E prosseguiu Nilo Batista: "...É igualmente intolerável que, no esforço em favor da expansão do sistema penal, os meios de comunicação desqualifiquem o exercício das garantias constitucionais como táticas para embaraçar os procedimentos. O acusado que, por dificuldades íntimas de abordar o assunto, ou por mera conveniência de defesa, ou ainda por não desejar submeter-se aos insultos abusivos e ilegais que costumam acompanhar a inquirição numa CPI, decidir exercer seu direito constitucional ao silêncio, será execrado, e a ordem de habeas corpus concedida para garantir-lhe o direito será tratado como "artifício" pelos âncoras do telejornalismo. Dar-se-ão conta eles de que essa atração pela voz confitente, este protagonismo processual do confiteor tem um pé na tradição jurídica penitencial canônica e outro pé na tortura?

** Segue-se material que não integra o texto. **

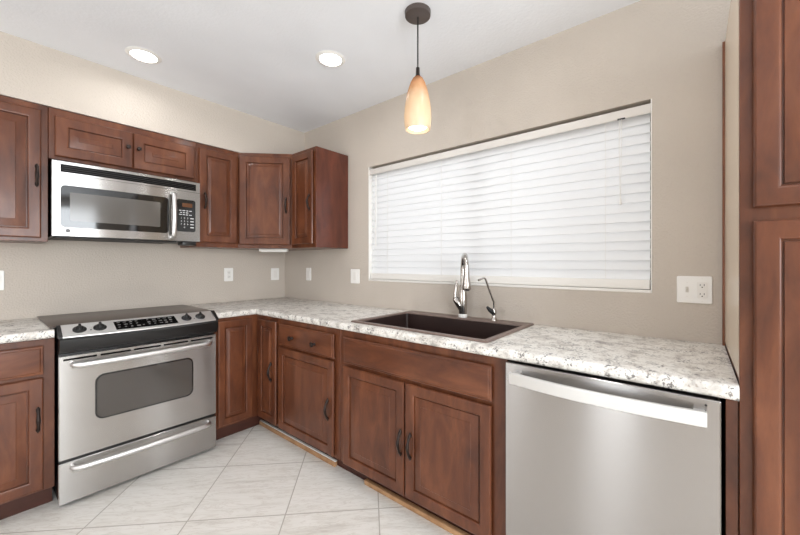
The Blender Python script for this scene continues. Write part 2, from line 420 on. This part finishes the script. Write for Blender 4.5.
hp = pull(dd, 0, 0, 0, .11); hp.data.transform(Matrix.Translation((-DF, -.852, .488)) @ Matrix.Rotation(-PI/2, 4, 'Z'))
# --- drawer base on the window wall
RW = -PI/2
t = thing('drawer_base_cabinet', 'cherry base cabinet with a two-knob drawer over one door, left of the sink cabinet', 'cabinet', (0, -.928, 0), RW)
carcass(t, 0, .635, TK, CB-.002, FD, .535)
dr = drawer(t, .012, .592, .692, .837, -DF); knob(dr, .180, .760, -DF, .016); knob(dr, .420, .756, -DF, .016)
d = door(t, .012, .592, .123, .680, -DF); pull(d, .550, .392, -DF, .105)
# --- sink base
t = thing('sink_base_cabinet', 'wide cherry base cabinet under the sink with a blank panel over two doors', 'cabinet', (0, -1.565, 0), RW)
b = B(); b.box(0, .018, -.598, -.003, TK, CB-.002); b.box(.985, 1.003, -.598, -.003, TK, CB-.002); b.box(.018, .985, -.598, -.003, TK, TK+.018); b.box(.018, .985, -.021, -.003, TK+.018, .66)
b.box(0, 1.003, -FD, -.598, TK, CB-.002, .0015, 1); b.done('carcass', WOOD, t)
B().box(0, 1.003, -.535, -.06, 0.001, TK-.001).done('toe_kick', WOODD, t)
drawer(t, .040, .942, .689, .834, -DF, name='false_front')
d = door(t, .040, .487, .118, .672, -DF); pull(d, .470, .377, -DF, .105)
d = door(t, .494, .942, .118, .672, -DF); pull(d, .530, .377, -DF, .105)
# --- pantry
PY = -3.237
t = thing('pantry_cabinet', 'tall cherry pantry cabinet at the right edge with a cream side panel', 'cabinet', (0, PY, 0), RW)
PH = 2.15
b = B(); b.box(.002, .60, -.60, -.003, TK, PH); b.box(0, .60, -.618, -.60, TK, PH, .0015, 1); b.done('carcass', WOOD, t)
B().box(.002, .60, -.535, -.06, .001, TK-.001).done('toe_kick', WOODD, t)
B().box(-.0005, .0015, -.6, -.024, .93, PH-.001).done('side_panel', CREAM, t, label='cream side panel')
B().box(-.008, .0015, -.024, -.003, .9148, PH+.003, .001, 1).done('scribe_strip', SCRIBE, t, label='thin brown strip against the wall')
d = door(t, .026, .575, 1.400, PH-.03, -DF, r=.036); pull(d, .545, 1.50, -DF)
d = door(t, .026, .575, .128, 1.364, -DF, r=.036); pull(d, .545, 1.05, -DF)
t2 = thing('filler_panel', 'narrow cherry filler board between the dishwasher and the pantry', 'panel', (0, -3.209, 0), RW)
B().box(0, .0265, -.612, -.02, .001, CB-.002, .001, 1).done('board', WOOD, t2)

# --- wall cabinets
UD, UF = .322, .343
ZB = 1.372
t = thing('wall_cabinet', 'cherry wall cabinet at the far left, beside the microwave', 'cabinet', (-2.31, 0, 0))
carcass(t, 0, .612, ZB, ZT-.001, UD)
d = door(t, .03, .584, ZB+.02, ZT-.035, -UF, r=.032); pull(d, .566, 1.735, -UF)
t = thing('over_range_cabinet', 'short wide cherry wall cabinet with two knobbed doors above the microwave', 'cabinet', (-1.696, 0, 0))
carcass(t, 0, .766, 1.845, ZT-.001, UD)
d = door(t, .024, .386, 1.862, ZT-.045, -UF, s=.058, r=.034); knob(d, .358, 1.992, -UF, .0125)
d = door(t, .390, .751, 1.862, ZT-.045, -UF, s=.058, r=.034); knob(d, .414, 1.992, -UF, .0125)
t = thing('wall_cabinet', 'narrow single-door cherry wall cabinet just right of the microwave', 'cabinet', (-.929, 0, 0))
carcass(t, 0, .310, ZB, ZT-.001, UD)
d = door(t, .016, .292, ZB+.035, ZT-.035, -UF, r=.016); pull(d, .052, 1.715, -UF)
# diagonal corner cabinet
DC = .6185
t = thing('corner_wall_cabinet', 'cherry corner wall cabinet with its door set diagonally across the corner', 'cabinet')
pts = [(-.003, -.003), (-DC, -.003), (-DC, -UD), (-UD, -DC), (-.003, -DC)]
b = B(); b.rings([[(x, y, ZB) for x, y in pts], [(x, y, ZT-.001) for x, y in pts]]); b.done('carcass', WOOD, t)
W = (DC-UD)*math.sqrt(2); MID = (-(DC+UD)/2, -(DC+UD)/2)
MD = Matrix.Translation((MID[0], MID[1], 0)) @ Matrix.Rotation(-PI/4, 4, 'Z')
d = B().panel(-W/2+.012, W/2-.014, ZB+.028, ZT-.03, -.001, -.021, DOORP(.055, .018)).xform(MD).done('door', WOOD, t, 20)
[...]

Vivemos num quadro deveras preocupante, senhor presidente. O desenho neoliberal do Estado pós-moderno abandonou todos os compromissos no âmbito dos chamados direitos econômicos, sociais e culturais (...). Paralelamente à extinção histórica dos direitos econômicos, sociais e culturais, assiste-se a um assalto aos direitos civis e às garantias constitucionais. O desprezo ao devido processo legal, que sempre acompanha toda expansão do sistema penal, corta fundo na carne do estado de direito, porque representa um avanço no estado de polícia. O fascismo caminha através do sistema penal e de suas cercanias. O fascismo toma conta de uma sociedade quando as garantias (por exemplo, os requisitos legais para violar a intimidade de um suspeito, os pressupostos para decretação da prisão provisória de um indiciado, etc.) que o povo brasileiro, em assembléia nacional constituinte, opôs ao poder punitivo, são desprezadas pela mídia e pelos tribunais. É então que a advocacia - opondo-se nos casos concretos ao avanço do fascismo, disputando com ele cada uma das vítimas anônimas que comporão as cifras assustadoras do maior encarceramento ao qual, em toda sua história, foram submetidos os brasileiros pobres , - será vista como um estorvo, anatematizada, invadida, por vezes presa e maltratada.
Neste sentido, senhor presidente, a defesa das prerrogativas constitui diretamente defesa do estado de direito. E essa defesa não se desenvolve apenas capilarizadamente, através dos casos concretos onde magistrados comprometidos com o estado de direito e promotores de Justiça, conscientes de sua responsabilidade social, estarão ao nosso lado. Essa defesa se desenvolve também no plano simbólico, nas concepções e teorias acadêmicas que tentam esclarecer e formular sobre a passagem das políticas criminais do estado previdenciário para o formato que permitiu a um estudioso falar de um estado penal. Entretanto, as teorias penalísticas e criminológicas críticas são ignoradas e silenciadas pelos meios de comunicação, porque desacreditam e dissolvem o senso comum criminológico por eles estrategicamente divulgados. Para este senso comum, toda formulação que deslegitime a solução penal é herética.No nazi-fascismo à brasileira, a solução final se chama solução penal, e o genocídio em curso nos últimos dez anos, mais de 30.000 jovens, da mesma extração social e étnica, foram mortos no Rio, demonstra que neste setor ninguém pode reclamar de eficácia...". Nilo Batista é um dos maiores dos nossos!